Ben Lyttleton : Je suis frustré quand j'entends ce terme parce que je pense que certains croient que c'en est vraiment une. Quant aux commentateurs TV, ce n'est pas mieux... Vous devez tout analyser dans cette situation : prévoir des plans B, C et D en fonction des joueurs que vous aurez sous la main. Votre meilleur joueur, qui peut faire partie des tireurs, peut notamment se blesser durant la rencontre ou être expulsé…
Shad Forsythe, préparateur physique de l'Allemagne, a dit un jour que les séances de tirs au but étaient à 90% une question de psychologie. D'un point de vue purement technique, tout joueur disputant une Coupe du monde doit être capable de trouver la faille à onze mètres du but. A chaque fois. Mais ce n'est pas si simple…
Christophe Revel, ancien entraîneur des gardiens du Maroc, de l'OL, de Rennes et de Brest, nous renseigne : "Les tirs au but, ce n'est pas une loterie. C'est un exercice qui se prépare techniquement et mentalement à l'aide de répétitions de gestes, de situations, se rapprochant tant bien que l'on peut de la réalité. Le plus important étant de rendre le gardien de but acteur de ce moment, de le mettre à l'aise et de lui enlever toute pression pour optimiser ses chances de réussite."

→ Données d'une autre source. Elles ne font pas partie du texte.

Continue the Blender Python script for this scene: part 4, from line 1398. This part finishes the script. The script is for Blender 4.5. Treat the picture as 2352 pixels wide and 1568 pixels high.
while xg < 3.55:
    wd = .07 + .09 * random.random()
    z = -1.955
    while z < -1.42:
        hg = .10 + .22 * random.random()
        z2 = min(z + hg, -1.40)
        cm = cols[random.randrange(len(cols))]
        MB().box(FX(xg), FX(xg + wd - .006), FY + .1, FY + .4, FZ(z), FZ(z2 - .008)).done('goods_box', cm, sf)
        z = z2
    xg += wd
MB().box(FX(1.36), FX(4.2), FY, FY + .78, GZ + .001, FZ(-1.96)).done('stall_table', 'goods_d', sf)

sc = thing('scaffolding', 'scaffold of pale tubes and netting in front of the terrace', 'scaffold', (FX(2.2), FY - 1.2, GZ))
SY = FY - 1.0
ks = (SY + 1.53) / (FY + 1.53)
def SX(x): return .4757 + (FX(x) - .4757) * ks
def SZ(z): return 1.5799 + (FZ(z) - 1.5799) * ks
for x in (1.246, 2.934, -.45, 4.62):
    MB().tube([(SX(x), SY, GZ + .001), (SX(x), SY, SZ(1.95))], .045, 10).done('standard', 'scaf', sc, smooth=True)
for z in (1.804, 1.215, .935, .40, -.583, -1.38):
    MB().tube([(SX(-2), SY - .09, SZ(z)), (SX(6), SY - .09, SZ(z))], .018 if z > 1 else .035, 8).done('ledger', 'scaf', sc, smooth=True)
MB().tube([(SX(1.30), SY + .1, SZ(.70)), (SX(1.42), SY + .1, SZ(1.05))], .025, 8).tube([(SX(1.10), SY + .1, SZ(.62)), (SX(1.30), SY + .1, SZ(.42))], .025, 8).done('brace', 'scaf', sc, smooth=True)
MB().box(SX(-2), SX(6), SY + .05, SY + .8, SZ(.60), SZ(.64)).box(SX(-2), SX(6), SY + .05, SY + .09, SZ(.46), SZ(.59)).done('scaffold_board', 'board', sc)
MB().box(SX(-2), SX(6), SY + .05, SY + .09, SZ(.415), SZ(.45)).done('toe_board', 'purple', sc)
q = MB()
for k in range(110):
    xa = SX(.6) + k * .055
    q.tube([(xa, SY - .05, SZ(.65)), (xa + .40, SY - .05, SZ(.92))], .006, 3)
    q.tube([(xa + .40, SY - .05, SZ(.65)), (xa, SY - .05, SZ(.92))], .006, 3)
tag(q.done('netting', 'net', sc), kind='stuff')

Cédric Carrasso, deuxième gardien à avoir arrêté le plus de penalties en L1 depuis 2006, confie : "Je ne vois pas ça comme une loterie mais comme une opportunité pour le gardien. Il y a bien sûr une bonne part d'intuition et d'observation. On donne des renseignements au gardien, c'est une aide mais pas une science exacte. Après, moi, à partir du moment où j'entrais sur le terrain, j'observais tout. L'échauffement des adversaires, leur tendance pendant le match, est-ce qu'untel tire croisé ou pas ? A partie de tout ça, je prenais ma décision."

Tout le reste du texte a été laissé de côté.